Do this ▸
Take the data below and write out exactly the lines from the one with "What Blender Python" through the one with "SC.camera = cam"; omit every other line.

Entries supplied ▸
⁂

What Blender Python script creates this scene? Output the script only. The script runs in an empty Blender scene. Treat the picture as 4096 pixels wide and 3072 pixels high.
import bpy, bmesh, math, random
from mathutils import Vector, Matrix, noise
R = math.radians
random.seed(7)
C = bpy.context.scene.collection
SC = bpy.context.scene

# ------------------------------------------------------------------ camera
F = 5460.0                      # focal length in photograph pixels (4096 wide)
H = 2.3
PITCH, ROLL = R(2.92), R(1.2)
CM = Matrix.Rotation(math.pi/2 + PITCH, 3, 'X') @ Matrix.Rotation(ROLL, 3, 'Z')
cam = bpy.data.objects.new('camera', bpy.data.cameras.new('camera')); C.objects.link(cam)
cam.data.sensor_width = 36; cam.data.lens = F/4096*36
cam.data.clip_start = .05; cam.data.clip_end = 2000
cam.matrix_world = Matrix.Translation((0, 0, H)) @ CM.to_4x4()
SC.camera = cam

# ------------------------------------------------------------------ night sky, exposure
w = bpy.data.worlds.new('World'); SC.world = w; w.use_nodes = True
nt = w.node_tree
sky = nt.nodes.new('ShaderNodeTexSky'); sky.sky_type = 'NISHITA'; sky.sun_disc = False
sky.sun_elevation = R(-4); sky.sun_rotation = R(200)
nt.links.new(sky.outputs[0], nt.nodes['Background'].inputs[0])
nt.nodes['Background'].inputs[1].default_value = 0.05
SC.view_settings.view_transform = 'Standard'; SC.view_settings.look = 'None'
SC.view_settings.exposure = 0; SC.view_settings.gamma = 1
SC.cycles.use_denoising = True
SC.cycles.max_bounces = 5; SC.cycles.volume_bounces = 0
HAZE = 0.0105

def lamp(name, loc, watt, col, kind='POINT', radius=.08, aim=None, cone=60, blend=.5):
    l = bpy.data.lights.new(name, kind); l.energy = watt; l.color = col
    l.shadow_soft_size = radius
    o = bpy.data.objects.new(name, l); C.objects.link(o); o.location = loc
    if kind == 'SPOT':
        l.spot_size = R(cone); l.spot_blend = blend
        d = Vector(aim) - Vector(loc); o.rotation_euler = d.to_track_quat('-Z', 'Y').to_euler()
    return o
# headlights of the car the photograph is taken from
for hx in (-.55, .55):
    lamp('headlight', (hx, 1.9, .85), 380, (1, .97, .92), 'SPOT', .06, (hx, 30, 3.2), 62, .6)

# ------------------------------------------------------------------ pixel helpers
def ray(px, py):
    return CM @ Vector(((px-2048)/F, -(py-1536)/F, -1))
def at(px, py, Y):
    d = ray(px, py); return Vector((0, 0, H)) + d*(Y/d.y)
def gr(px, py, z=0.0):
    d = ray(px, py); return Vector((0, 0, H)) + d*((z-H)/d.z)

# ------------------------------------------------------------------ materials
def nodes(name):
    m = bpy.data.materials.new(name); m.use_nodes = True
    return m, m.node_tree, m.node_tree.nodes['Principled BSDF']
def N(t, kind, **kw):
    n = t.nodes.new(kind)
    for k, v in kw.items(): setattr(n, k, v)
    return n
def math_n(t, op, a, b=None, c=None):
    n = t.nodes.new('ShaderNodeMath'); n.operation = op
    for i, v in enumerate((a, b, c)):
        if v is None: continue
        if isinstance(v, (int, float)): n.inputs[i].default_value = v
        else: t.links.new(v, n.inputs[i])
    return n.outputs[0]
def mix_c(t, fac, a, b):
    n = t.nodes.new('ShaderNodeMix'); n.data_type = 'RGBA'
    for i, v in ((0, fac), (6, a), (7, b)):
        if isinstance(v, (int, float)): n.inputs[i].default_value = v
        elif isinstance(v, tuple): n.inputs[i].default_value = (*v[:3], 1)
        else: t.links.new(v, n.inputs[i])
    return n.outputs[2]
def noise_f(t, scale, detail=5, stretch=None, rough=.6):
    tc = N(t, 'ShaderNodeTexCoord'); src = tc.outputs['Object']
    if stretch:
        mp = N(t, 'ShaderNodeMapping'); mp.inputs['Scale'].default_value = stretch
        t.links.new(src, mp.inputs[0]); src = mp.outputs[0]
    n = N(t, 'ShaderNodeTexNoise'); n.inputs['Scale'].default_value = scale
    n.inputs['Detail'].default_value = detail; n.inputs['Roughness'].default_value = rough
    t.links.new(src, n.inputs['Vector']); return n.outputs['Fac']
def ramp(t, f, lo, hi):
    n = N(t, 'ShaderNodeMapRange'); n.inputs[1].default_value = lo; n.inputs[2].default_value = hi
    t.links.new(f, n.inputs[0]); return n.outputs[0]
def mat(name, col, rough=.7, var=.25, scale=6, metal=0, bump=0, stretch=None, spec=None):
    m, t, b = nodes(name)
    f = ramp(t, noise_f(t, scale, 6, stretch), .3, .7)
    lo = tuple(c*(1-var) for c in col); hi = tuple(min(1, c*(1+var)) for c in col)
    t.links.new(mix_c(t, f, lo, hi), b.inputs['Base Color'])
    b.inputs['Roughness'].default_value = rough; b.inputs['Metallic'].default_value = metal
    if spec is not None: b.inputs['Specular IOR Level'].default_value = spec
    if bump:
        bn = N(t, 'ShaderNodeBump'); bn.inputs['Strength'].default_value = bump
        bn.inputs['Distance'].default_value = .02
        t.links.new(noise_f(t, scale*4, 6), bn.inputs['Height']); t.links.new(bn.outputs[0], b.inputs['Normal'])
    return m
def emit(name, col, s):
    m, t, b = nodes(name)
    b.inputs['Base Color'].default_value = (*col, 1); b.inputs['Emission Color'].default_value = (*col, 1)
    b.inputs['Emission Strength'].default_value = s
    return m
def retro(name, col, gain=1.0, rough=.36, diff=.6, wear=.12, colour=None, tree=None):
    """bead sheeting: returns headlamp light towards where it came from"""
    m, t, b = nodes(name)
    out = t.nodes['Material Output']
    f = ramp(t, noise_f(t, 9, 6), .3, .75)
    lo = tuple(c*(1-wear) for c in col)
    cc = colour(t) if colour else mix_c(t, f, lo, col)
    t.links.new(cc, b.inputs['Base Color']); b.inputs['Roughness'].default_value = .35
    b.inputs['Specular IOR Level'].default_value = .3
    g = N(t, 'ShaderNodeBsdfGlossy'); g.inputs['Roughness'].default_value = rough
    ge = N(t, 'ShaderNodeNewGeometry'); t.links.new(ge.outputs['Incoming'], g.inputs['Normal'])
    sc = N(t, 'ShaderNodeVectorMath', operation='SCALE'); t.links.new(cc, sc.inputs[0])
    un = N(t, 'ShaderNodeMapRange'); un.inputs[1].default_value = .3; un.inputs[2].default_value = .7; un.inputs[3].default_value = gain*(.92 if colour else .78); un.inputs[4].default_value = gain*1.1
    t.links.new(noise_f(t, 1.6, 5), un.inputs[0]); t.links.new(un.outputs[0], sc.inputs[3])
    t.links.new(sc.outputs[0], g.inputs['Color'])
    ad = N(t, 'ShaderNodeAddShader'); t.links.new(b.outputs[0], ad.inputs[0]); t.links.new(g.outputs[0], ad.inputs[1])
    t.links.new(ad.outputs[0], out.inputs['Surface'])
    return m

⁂

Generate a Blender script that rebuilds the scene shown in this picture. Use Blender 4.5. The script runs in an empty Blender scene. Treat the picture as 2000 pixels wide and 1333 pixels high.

⁂

Result ▸
What Blender Python script creates this scene? Output the script only. The script runs in an empty Blender scene. Treat the picture as 4096 pixels wide and 3072 pixels high.
import bpy, bmesh, math, random
from mathutils import Vector, Matrix, noise
R = math.radians
random.seed(7)
C = bpy.context.scene.collection
SC = bpy.context.scene

# ------------------------------------------------------------------ camera
F = 5460.0                      # focal length in photograph pixels (4096 wide)
H = 2.3
PITCH, ROLL = R(2.92), R(1.2)
CM = Matrix.Rotation(math.pi/2 + PITCH, 3, 'X') @ Matrix.Rotation(ROLL, 3, 'Z')
cam = bpy.data.objects.new('camera', bpy.data.cameras.new('camera')); C.objects.link(cam)
cam.data.sensor_width = 36; cam.data.lens = F/4096*36
cam.data.clip_start = .05; cam.data.clip_end = 2000
cam.matrix_world = Matrix.Translation((0, 0, H)) @ CM.to_4x4()
SC.camera = cam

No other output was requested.